Data block
###

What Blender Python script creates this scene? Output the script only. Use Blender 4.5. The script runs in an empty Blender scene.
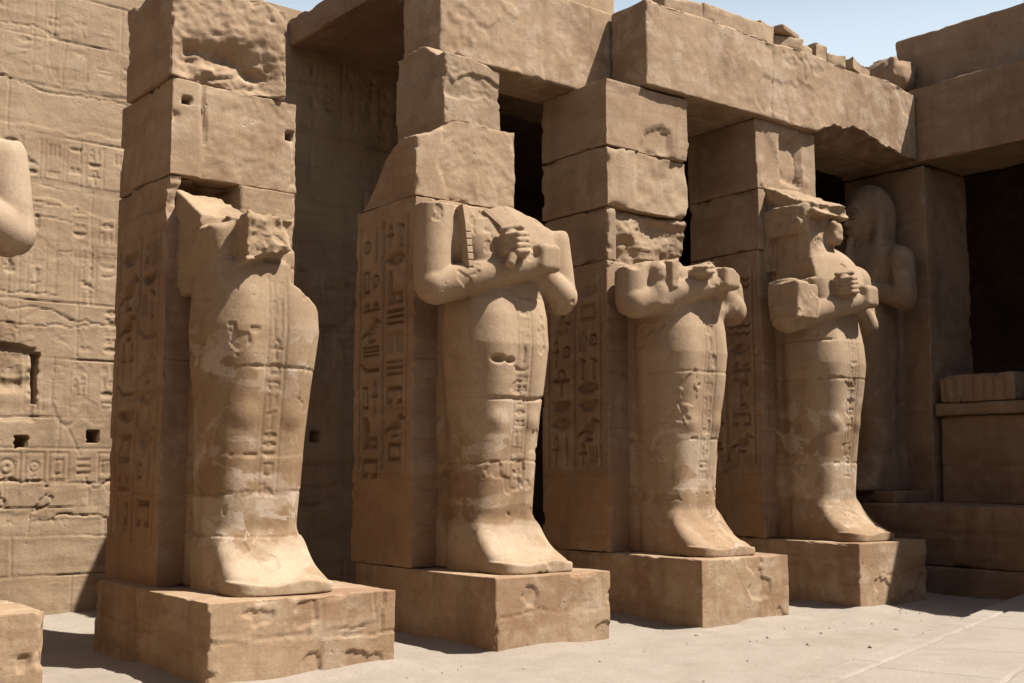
import bpy, math
import numpy as np
from mathutils import Vector

S = bpy.context.scene
COL = S.collection

# ------------------------------------------------------------------ camera, sky, sun, exposure
A = math.radians(51.7)                      # angle of the view from the +X row of pillars
PITCH = math.atan(128.5 / 1185.0)
fwd = Vector((math.cos(A) * math.cos(PITCH), math.sin(A) * math.cos(PITCH), math.sin(PITCH)))
cam = bpy.data.objects.new('camera', bpy.data.cameras.new('camera'))
cam.data.sensor_width = 36.0
cam.data.lens = 1185.0 / 1024.0 * 36.0
cam.data.clip_start = 0.1
cam.data.clip_end = 2000.0
cam.location = (-8.044, -10.484, 2.0)
cam.rotation_euler = fwd.to_track_quat('-Z', 'Y').to_euler()
COL.objects.link(cam)
S.camera = cam

SUN_AZ, SUN_EL = math.radians(40.0), math.radians(56.8)     # azimuth from -Y towards +X
sun_dir = Vector((math.sin(SUN_AZ) * math.cos(SUN_EL), -math.cos(SUN_AZ) * math.cos(SUN_EL), math.sin(SUN_EL)))
world = bpy.data.worlds.new('World')
S.world = world
world.use_nodes = True
wn = world.node_tree
bg = wn.nodes['Background']
sky = wn.nodes.new('ShaderNodeTexSky')
sky.sky_type = 'NISHITA'
sky.sun_disc = False
sky.sun_elevation = SUN_EL
sky.sun_rotation = math.radians(180.0) - SUN_AZ
sky.dust_density = 2.0
sky.air_density = 1.0
bg.inputs[1].default_value = 0.05
# dusty desert air: the sky pales towards the horizon
tc = wn.nodes.new('ShaderNodeTexCoord')
sx = wn.nodes.new('ShaderNodeSeparateXYZ'); wn.links.new(tc.outputs['Generated'], sx.inputs[0])
hz = wn.nodes.new('ShaderNodeMapRange'); hz.interpolation_type = 'SMOOTHSTEP'
wn.links.new(sx.outputs['Z'], hz.inputs[0])
for i, v in enumerate((0.30, 0.50, 1.0, 0.0)): hz.inputs[i + 1].default_value = v
hm = wn.nodes.new('ShaderNodeMix'); hm.data_type = 'RGBA'
wn.links.new(hz.outputs[0], hm.inputs[0]); wn.links.new(sky.outputs[0], hm.inputs[6])
hm.inputs[7].default_value = (6.7, 7.8, 8.8, 1)
wn.links.new(hm.outputs[2], bg.inputs[0])
sun = bpy.data.objects.new('sun', bpy.data.lights.new('sun', 'SUN'))
sun.data.energy = 5.0
sun.data.angle = math.radians(0.5)
sun.data.color = (1.0, 0.965, 0.91)
sun.rotation_euler = (-sun_dir).to_track_quat('-Z', 'Y').to_euler()
sun.location = (0, -20, 30)
COL.objects.link(sun)
S.view_settings.view_transform = 'Standard'
S.view_settings.look = 'None'
S.view_settings.gamma = 1.0
S.view_settings.use_curve_mapping = False
S.view_settings.exposure = 1.16
S.render.engine = 'CYCLES'
S.cycles.max_bounces = 4
S.cycles.diffuse_bounces = 4

# ------------------------------------------------------------------ noise
def _hash(ix, iy, iz, seed):
    h = (ix.astype(np.uint32) * np.uint32(374761393) + iy.astype(np.uint32) * np.uint32(668265263)
         + iz.astype(np.uint32) * np.uint32(2147483647 - 58) + np.uint32((seed * 144665) & 0xffffffff))
    h = (h ^ (h >> np.uint32(13))) * np.uint32(1274126177)
    h = (h ^ (h >> np.uint32(15))) * np.uint32(2246822519)
    h = h ^ (h >> np.uint32(14))
    return (h & np.uint32(0xffff)).astype(np.float32) / 32767.5 - 1.0

def vnoise(x, y, z, seed=0):
    """smooth value noise, about -1..1"""
    x, y, z = np.broadcast_arrays(np.asarray(x, np.float32), np.asarray(y, np.float32), np.asarray(z, np.float32))
    ix, iy, iz = (np.floor(a).astype(np.int64) for a in (x, y, z))
    fx, fy, fz = x - ix, y - iy, z - iz
    fx, fy, fz = (a * a * a * (a * (a * 6 - 15) + 10) for a in (fx, fy, fz))
    out = 0
    for dx in (0, 1):
        wx = fx if dx else 1 - fx
        for dy in (0, 1):
            wy = fy if dy else 1 - fy
            for dz in (0, 1):
                wz = fz if dz else 1 - fz
                out = out + wx * wy * wz * _hash(ix + dx, iy + dy, iz + dz, seed)
    return out

def fbm(x, y, z, scale=1.0, octaves=4, seed=0, gain=0.5):
    s, a, out = scale, 1.0, 0
    x, y, z = np.asarray(x), np.asarray(y), np.asarray(z)
    for o in range(octaves):
        out = out + a * vnoise(x * s + 17.3 * o, y * s + 5.1 * o, z * s + 9.7 * o, seed + o * 101)
        s *= 2.03
        a *= gain
    return out

def ridge(x, y, z, scale=1.0, octaves=4, seed=0, gain=0.5):
    s, a, out = scale, 1.0, 0
    x, y, z = np.asarray(x), np.asarray(y), np.asarray(z)
    for o in range(octaves):
        out = out + a * (1 - 2.6 * np.abs(vnoise(x * s + 7.3 * o, y * s + 3.1 * o, z * s + 1.7 * o, seed + o * 77)))
        s *= 2.1
        a *= gain
    return out

def sstep(a, b, x):
    t = np.clip((x - a) / (b - a), 0, 1)
    return t * t * (3 - 2 * t)

# ------------------------------------------------------------------ object helpers
def mesh_np(name, V, Q, mat, parent=None, smooth=True, T=None):
    me = bpy.data.meshes.new(name)
    V = np.asarray(V, np.float32)
    Q = np.asarray(Q, np.int32).reshape(-1, 4)
    me.vertices.add(len(V))
    me.vertices.foreach_set('co', V.ravel())
    me.loops.add(Q.size)
    me.loops.foreach_set('vertex_index', Q.ravel())
    me.polygons.add(len(Q))
    me.polygons.foreach_set('loop_start', np.arange(0, Q.size, 4, dtype=np.int32))
    me.polygons.foreach_set('use_smooth', np.full(len(Q), smooth))
    me.update(calc_edges=True)
    me.validate()
    me.materials.append(mat)
    o = bpy.data.objects.new(name, me)
    COL.objects.link(o)
    if parent:
        o.parent = parent
    return o

def thing(name, label, cat, loc=(0, 0, 0), rotz=0.0, group=None):
    o = bpy.data.objects.new(name, None)
    o.empty_display_size = 0.3
    COL.objects.link(o)
    o.location = loc
    o.rotation_euler = (0, 0, rotz)
    return tag(o, label, cat, group)

def tag(o, label, cat=None, group=None, kind=None):
    o['label'] = label
    if cat: o['category'] = cat
    if group: o['group'] = group
    o['kind'] = kind or 'thing'
    return o

# ------------------------------------------------------------------ sandstone material
ALB = (0.590, 0.578, 0.570)                     # overall tint of the local stone
def sandstone(name, base=(0.46, 0.325, 0.205), dark=(0.30, 0.19, 0.11), pale=(0.56, 0.43, 0.30), var=0.55,
              joints=(), stain=None, bands=(), strata=0.35, bump=0.38, seed=0.0, pits=0.6, cracks=0.0, streak=0.14):
    base, dark, pale = (tuple(c * k for c, k in zip(t_, ALB)) for t_ in (base, dark, pale))
    m = bpy.data.materials.new(name)
    m.use_nodes = True
    nt = m.node_tree
    N, L = nt.nodes, nt.links
    bs = N['Principled BSDF']
    bs.inputs['Roughness'].default_value = 0.92
    bs.inputs['Specular IOR Level'].default_value = 0.12
    geo = N.new('ShaderNodeNewGeometry')
    add = N.new('ShaderNodeVectorMath'); add.operation = 'ADD'
    add.inputs[1].default_value = (seed * 3.1, seed * 7.7, seed * 0.37)
    L.new(geo.outputs['Position'], add.inputs[0])
    pos = add.outputs[0]
    sep = N.new('ShaderNodeSeparateXYZ'); L.new(geo.outputs['Position'], sep.inputs[0])
    def val(x):
        return x
    def math_(op, a, b=None, c=None, clamp=False):
        n = N.new('ShaderNodeMath'); n.operation = op; n.use_clamp = clamp
        for i, v in enumerate((a, b, c)):
            if v is None: continue
            if isinstance(v, (int, float)): n.inputs[i].default_value = v
            else: L.new(v, n.inputs[i])
        return n.outputs[0]
    def noise(scale, detail=4, rough=0.55, stretch=None, dist=0.0):
        n = N.new('ShaderNodeTexNoise')
        n.inputs['Scale'].default_value = scale
        n.inputs['Detail'].default_value = detail
        n.inputs['Roughness'].default_value = rough
        n.inputs['Distortion'].default_value = dist
        if stretch:
            mp = N.new('ShaderNodeMapping'); mp.inputs['Scale'].default_value = stretch
            L.new(pos, mp.inputs[0]); L.new(mp.outputs[0], n.inputs['Vector'])
        else:
            L.new(pos, n.inputs['Vector'])
        return n.outputs[0]
    def remap(v, a, b, c=0.0, d=1.0):
        n = N.new('ShaderNodeMapRange'); n.interpolation_type = 'SMOOTHSTEP'
        L.new(v, n.inputs[0])
        for i, k in enumerate((a, b, c, d)): n.inputs[i + 1].default_value = k
        return n.outputs[0]
    def mix(fac, a, b):
        n = N.new('ShaderNodeMix'); n.data_type = 'RGBA'
        if isinstance(fac, (int, float)): n.inputs[0].default_value = fac
        else: L.new(fac, n.inputs[0])
        for i, v in ((6, a), (7, b)):
            if isinstance(v, tuple): n.inputs[i].default_value = (*v, 1)
            else: L.new(v, n.inputs[i])
        return n.outputs[2]
    big = noise(0.7, 5, 0.6, dist=0.6)
    mid = noise(3.1, 6, 0.6, dist=0.4)
    fine = noise(26, 4, 0.65)
    grain = noise(120, 2, 0.6)
    bed = noise(1.0, 4, 0.6, stretch=(0.5, 0.5, 5.0), dist=0.5)
    c = mix(math_('MULTIPLY', remap(big, 0.44, 0.62), var), base, dark)
    c = mix(math_('MULTIPLY', remap(mid, 0.46, 0.68), var * 0.8), c, pale)
    c = mix(math_('MULTIPLY', remap(bed, 0.50, 0.66), strata), c, dark)
    if stain:
        z0, z1, amt = stain                            # salt bloom and damp brown marks between these heights
        win = math_('MULTIPLY', remap(sep.outputs[2], z0 - 0.35, z0 + 0.1), remap(sep.outputs[2], z1 - 0.3, z1 + 0.5, 1.0, 0.0))
        blot = noise(1.5, 5, 0.5, stretch=(1, 1, 0.8), dist=0.8)
        br = math_('MULTIPLY', math_('MULTIPLY', remap(blot, 0.49, 0.58), win), amt * .8)
        c = mix(br, c, (0.30 * ALB[0], 0.185 * ALB[1], 0.10 * ALB[2]))
        blot2 = noise(2.2, 6, 0.62, stretch=(1.1, 1.1, 1.3), dist=0.5)
        pl = math_('MULTIPLY', math_('MULTIPLY', remap(blot2, 0.545, 0.585), win), amt * 0.8)
        c = mix(pl, c, (0.64 * ALB[0], 0.52 * ALB[1], 0.40 * ALB[2]))
    for k, (z0, z1, tint, amt) in enumerate(bands):     # damp or patched drums with ragged limits
        zz = math_('MULTIPLY_ADD', noise(1.6 + .3 * k, 4, .55), 0.32, math_('ADD', sep.outputs[2], -.16))
        w_ = math_('MULTIPLY', remap(zz, z0 - .02, z0 + .02), remap(zz, z1 - .02, z1 + .02, 1.0, 0.0))
        w_ = math_('MULTIPLY', w_, math_('MULTIPLY', remap(noise(2.6, 4, .6), .36, .50), amt))
        c = mix(w_, c, tuple(t_ * k_ for t_, k_ in zip(tint, ALB)))
    fv = math_('MULTIPLY_ADD', fine, 0.50, 0.75)
    gv = math_('MULTIPLY_ADD', grain, 0.34, 0.83)
    v = math_('MULTIPLY', fv, gv)
    h = math_('ADD', math_('MULTIPLY', mid, 0.014), math_('ADD', math_('MULTIPLY', fine, 0.006), math_('MULTIPLY', grain, 0.0030)))
    h = math_('ADD', h, math_('MULTIPLY', bed, 0.003))
    if pits:
        vo = N.new('ShaderNodeTexVoronoi'); vo.inputs['Scale'].default_value = 9.0
        L.new(pos, vo.inputs['Vector'])
        pit = math_('MULTIPLY', remap(vo.outputs['Distance'], 0.05, 0.20, 1.0, 0.0), remap(mid, 0.5, 0.62))
        h = math_('SUBTRACT', h, math_('MULTIPLY', pit, 0.012 * pits))
    for k, z in enumerate(joints):                     # open bed joints between the drums of the figure
        wob = math_('MULTIPLY_ADD', noise(1.7 + 0.4 * k, 3, 0.5), 0.07, z - 0.035)
        dz = math_('ABSOLUTE', math_('SUBTRACT', sep.outputs[2], wob))
        g = math_('MULTIPLY', remap(dz, 0.003, 0.016, 1.0, 0.0), remap(noise(1.1 + .3 * k, 2, .5), .36, .56))
        h = math_('SUBTRACT', h, math_('MULTIPLY', g, 0.014))
        v = math_('MULTIPLY', v, math_('MULTIPLY_ADD', g, -0.28, 1.0))
    if cracks:                                         # hairline cracks
        wv = N.new('ShaderNodeTexNoise'); wv.inputs['Scale'].default_value = 1.6; wv.inputs['Detail'].default_value = 5
        L.new(pos, wv.inputs['Vector'])
        ad = N.new('ShaderNodeVectorMath'); ad.operation = 'MULTIPLY_ADD'; ad.inputs[1].default_value = (.5, .5, .5)
        L.new(wv.outputs['Color'], ad.inputs[0]); L.new(pos, ad.inputs[2])
        vc = N.new('ShaderNodeTexVoronoi'); vc.feature = 'DISTANCE_TO_EDGE'; vc.inputs['Scale'].default_value = .9
        L.new(ad.outputs[0], vc.inputs['Vector'])
        ck = math_('MULTIPLY', remap(vc.outputs['Distance'], 0.002, 0.010, 1.0, 0.0), remap(noise(.8, 3, .6), .56, .64))
        ck = math_('MULTIPLY', ck, cracks)
        h = math_('SUBTRACT', h, math_('MULTIPLY', ck, 0.008))
        v = math_('MULTIPLY', v, math_('MULTIPLY_ADD', ck, -0.20, 1.0))
    if streak:                                         # old run-off marks down the face
        st = remap(noise(1.0, 4, .6, stretch=(3.2, 3.2, .22), dist=.3), .52, .70)
        v = math_('MULTIPLY', v, math_('MULTIPLY_ADD', st, -streak, 1.0))
    mul = N.new('ShaderNodeVectorMath'); mul.operation = 'SCALE'
    L.new(c, mul.inputs[0]); L.new(v, mul.inputs['Scale'])
    L.new(mul.outputs[0], bs.inputs['Base Color'])
    bp = N.new('ShaderNodeBump')
    bp.inputs['Strength'].default_value = bump * 2
    bp.inputs['Distance'].default_value = 1.0
    L.new(h, bp.inputs['Height'])
    L.new(bp.outputs[0], bs.inputs['Normal'])
    return m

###

Set exercise
Leave the pictures out and please restate exactly the lines running from the start of the material through the one with "S.camera = cam".

Result of the task
What Blender Python script creates this scene? Output the script only. Use Blender 4.5. The script runs in an empty Blender scene.
import bpy, math
import numpy as np
from mathutils import Vector

S = bpy.context.scene
COL = S.collection

# ------------------------------------------------------------------ camera, sky, sun, exposure
A = math.radians(51.7)                      # angle of the view from the +X row of pillars
PITCH = math.atan(128.5 / 1185.0)
fwd = Vector((math.cos(A) * math.cos(PITCH), math.sin(A) * math.cos(PITCH), math.sin(PITCH)))
cam = bpy.data.objects.new('camera', bpy.data.cameras.new('camera'))
cam.data.sensor_width = 36.0
cam.data.lens = 1185.0 / 1024.0 * 36.0
cam.data.clip_start = 0.1
cam.data.clip_end = 2000.0
cam.location = (-8.044, -10.484, 2.0)
cam.rotation_euler = fwd.to_track_quat('-Z', 'Y').to_euler()
COL.objects.link(cam)
S.camera = cam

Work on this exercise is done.